# start of MATERIAL FOR THIS EXERCISE

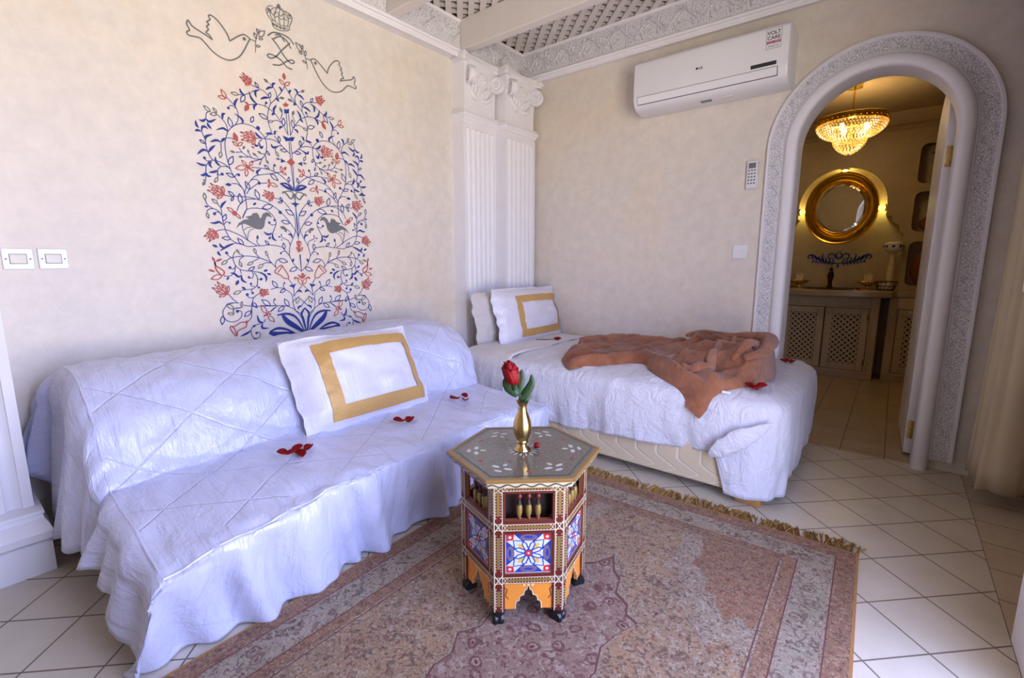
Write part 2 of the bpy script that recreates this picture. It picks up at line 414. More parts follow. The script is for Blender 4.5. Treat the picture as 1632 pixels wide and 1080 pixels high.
# ---- arch surround
def arch_path(s, r, foot):
    Ls = ASP-foot; La = pi*.4
    if s < Ls: return (ACX-r, foot+s), None
    if s < Ls+La:
        a = (s-Ls)/.4; return (ACX-r*cos(a), ASP+r*sin(a)), a
    return (ACX+r, ASP-(s-Ls-La)), None
def arch_sweep(b, prof, foot, n=40):
    ss = [0, ASP-foot]+[ASP-foot+pi*.4*i/n for i in range(1, n)]+[ASP-foot+pi*.4, 2*(ASP-foot)+pi*.4]
    ss = [0, (ASP-foot)/2]+ss[1:-1]+[ss[-2]+(ASP-foot)/2, ss[-1]]
    def f(i, j):
        r, d = prof[j]; (x, z), _ = arch_path(ss[i], r, foot); return (x, YB-d, z)
    b.grid(len(ss), len(prof), f)
    k = len(prof); L = len(b.v)
    b.f.append(tuple(range(L-k, L))); b.m.append(0); b.f.append(tuple(range(L-k*len(ss), L-k*len(ss)+k))); b.m.append(0)
b = MB(); arch_sweep(b, [(.322, -.10), (.322, .05), (.325, .064), (.333, .072), (.348, .075), (.366, .072), (.379, .063), (.386, .045), (.388, -.0)], 0)
o = struct(b.build('door_2', M['white'], angle=60))
b = MB(); arch_sweep(b, [(.386, 0), (.386, .032), (.394, .034), (.398, .026), (.463, .026), (.467, .034), (.478, .032), (.48, 0)], .055); b.build('carved_surround', M['white'], o, angle=30)
r = MB(); Ltot = 2*(ASP-.055)+pi*.4
def afn(u, v, h):
    (x, z), _ = arch_path(u, .399+v, .055); return (x, YB-.0262-h, z)
scroll(r, afn, Ltot, .062, .052, .004)
nn = 120
r.grid(nn, 2, lambda i, j: afn(Ltot*i/(nn-1), .064*j, .0004)); r.build('carved_scrollwork', M['carved'], o)
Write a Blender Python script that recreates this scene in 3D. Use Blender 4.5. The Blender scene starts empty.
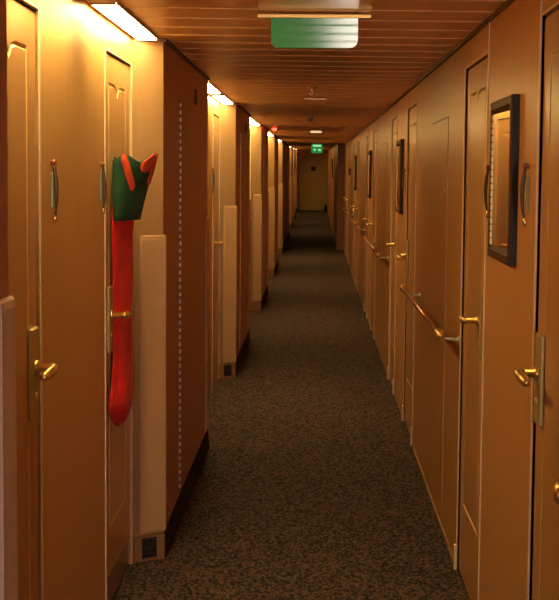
import bpy, bmesh, math, random
from mathutils import Vector, Matrix
random.seed(7)
C = bpy.context.scene.collection
PI = math.pi

# ------------------------------------------------------------------ layout numbers (metres)
EYE = 1.60
XR, XR2 = 0.594, 0.455            # right wall, and right wall after it steps in
XL, XA = -0.622, -0.740          # left wall corridor face, left wall alcove face
STEP_Y, END_Y, BACK_Y = 26.3, 46.0, -5.0
PL, PR = 4.85, 4.93              # module lengths left / right
SHEER = 2.0e-4
def S(y): return SHEER * y * y if y > 0 else 0.0
def zc(x, y): return 2.142 + (0.594 - x) * 0.008 + S(y)
ALC = [0, 1, 2, 3, 4, 6, 7, 8]   # alcove indices that exist along the left wall
def alc(k): return (2.69 if k else 2.625) + PL * k, 5.325 + PL * k      # corridor-face corners of alcove k
SPL = 0.075                       # splay length along the corridor
DL1 = (2.86, 3.475); DL2 = (4.585, 5.225)              # alcove doors, module 0
DRA = (2.745, 3.48); DRB = (4.535, 5.21)            # right wall doors, module 0
DOOR_ZL, DOOR_ZR = 2.035, 2.025

# ------------------------------------------------------------------ materials
def new_mat(name):
    m = bpy.data.materials.new(name); m.use_nodes = True
    return m, m.node_tree, m.node_tree.nodes['Principled BSDF']
def plain(name, col, rough=0.5, metal=0.0, spec=0.5, var=0.06, scale=30):
    m, nt, b = new_mat(name)
    b.inputs['Roughness'].default_value = rough; b.inputs['Metallic'].default_value = metal
    b.inputs['Specular IOR Level'].default_value = spec
    tc = nt.nodes.new('ShaderNodeTexCoord'); n = nt.nodes.new('ShaderNodeTexNoise'); n.inputs['Scale'].default_value = scale
    r = nt.nodes.new('ShaderNodeValToRGB')
    r.color_ramp.elements[0].position = .3; r.color_ramp.elements[1].position = .7
    r.color_ramp.elements[0].color = [c * (1 - var) for c in col] + [1]; r.color_ramp.elements[1].color = [min(1, c * (1 + var)) for c in col] + [1]
    nt.links.new(tc.outputs['Object'], n.inputs['Vector']); nt.links.new(n.outputs['Fac'], r.inputs['Fac']); nt.links.new(r.outputs['Color'], b.inputs['Base Color'])
    return m
def laminate(name, col, rough=0.35, var=0.055, spec=0.4):
    """wood-print laminate: fine vertical streaks"""
    m, nt, b = new_mat(name)
    b.inputs['Roughness'].default_value = rough; b.inputs['Specular IOR Level'].default_value = spec
    tc = nt.nodes.new('ShaderNodeTexCoord'); mp = nt.nodes.new('ShaderNodeMapping'); mp.inputs['Scale'].default_value = (60, 60, 1.3)
    n = nt.nodes.new('ShaderNodeTexNoise'); n.inputs['Scale'].default_value = 1.0; n.inputs['Detail'].default_value = 4
    r = nt.nodes.new('ShaderNodeValToRGB')
    r.color_ramp.elements[0].position = .3; r.color_ramp.elements[1].position = .72
    r.color_ramp.elements[0].color = [c * (1 - var) for c in col] + [1]; r.color_ramp.elements[1].color = [min(1, c * (1 + var)) for c in col] + [1]
    nt.links.new(tc.outputs['Object'], mp.inputs['Vector']); nt.links.new(mp.outputs['Vector'], n.inputs['Vector'])
    nt.links.new(n.outputs['Fac'], r.inputs['Fac']); nt.links.new(r.outputs['Color'], b.inputs['Base Color'])
    return m
def carpet_mat(name, dark):
    m, nt, b = new_mat(name)
    b.inputs['Roughness'].default_value = 0.95; b.inputs['Specular IOR Level'].default_value = 0.1
    tc = nt.nodes.new('ShaderNodeTexCoord')
    mp = nt.nodes.new('ShaderNodeMapping'); mp.inputs['Scale'].default_value = (1., .5, 1.); v = nt.nodes.new('ShaderNodeTexVoronoi'); v.inputs['Scale'].default_value = 112
    n = nt.nodes.new('ShaderNodeTexNoise'); n.inputs['Scale'].default_value = 85; n.inputs['Detail'].default_value = 3
    r = nt.nodes.new('ShaderNodeValToRGB'); e = r.color_ramp.elements
    e[0].position = .0; e[0].color = (.04 * dark, .045 * dark, .05 * dark, 1)
    e[1].position = 1.; e[1].color = (.40 * dark, .31 * dark, .25 * dark, 1)
    for p, c in ((.30, (.052, .054, .066)), (.44, (.10, .10, .12)), (.54, (.215, .155, .135)), (.70, (.33, .225, .185))):
        q = e.new(p); q.color = [x * dark for x in c] + [1]
    mx = nt.nodes.new('ShaderNodeMixRGB'); mx.inputs['Fac'].default_value = .5
    sp = nt.nodes.new('ShaderNodeSeparateColor')
    nt.links.new(tc.outputs['Object'], mp.inputs['Vector']); nt.links.new(mp.outputs['Vector'], v.inputs['Vector']); nt.links.new(mp.outputs['Vector'], n.inputs['Vector'])
    nt.links.new(v.outputs['Color'], sp.inputs['Color'])
    nt.links.new(sp.outputs['Red'], mx.inputs['Color1']); nt.links.new(n.outputs['Fac'], mx.inputs['Color2'])
    nt.links.new(mx.outputs['Color'], r.inputs['Fac']); nt.links.new(r.outputs['Color'], b.inputs['Base Color'])
    bp = nt.nodes.new('ShaderNodeBump'); bp.inputs['Strength'].default_value = .5; bp.inputs['Distance'].default_value = .004
    nt.links.new(n.outputs['Fac'], bp.inputs['Height']); nt.links.new(bp.outputs['Normal'], b.inputs['Normal'])
    return m
def emit(name, col, strength, base=(.8, .8, .8)):
    m, nt, b = new_mat(name)
    b.inputs['Base Color'].default_value = (*base, 1); b.inputs['Emission Color'].default_value = (*col, 1)
    b.inputs['Emission Strength'].default_value = strength; b.inputs['Roughness'].default_value = .4
    return m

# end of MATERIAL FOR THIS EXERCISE

■ AIM OF THE EXERCISE
Only the lines between the line with "Write a Blender" and the line with "PI = math.pi", inclusive, should be reproduced, exactly as written and without pictures.

■ EXERCISE OUTPUT
Write a Blender Python script that recreates this scene in 3D. Use Blender 4.5. The Blender scene starts empty.
import bpy, bmesh, math, random
from mathutils import Vector, Matrix
random.seed(7)
C = bpy.context.scene.collection
PI = math.pi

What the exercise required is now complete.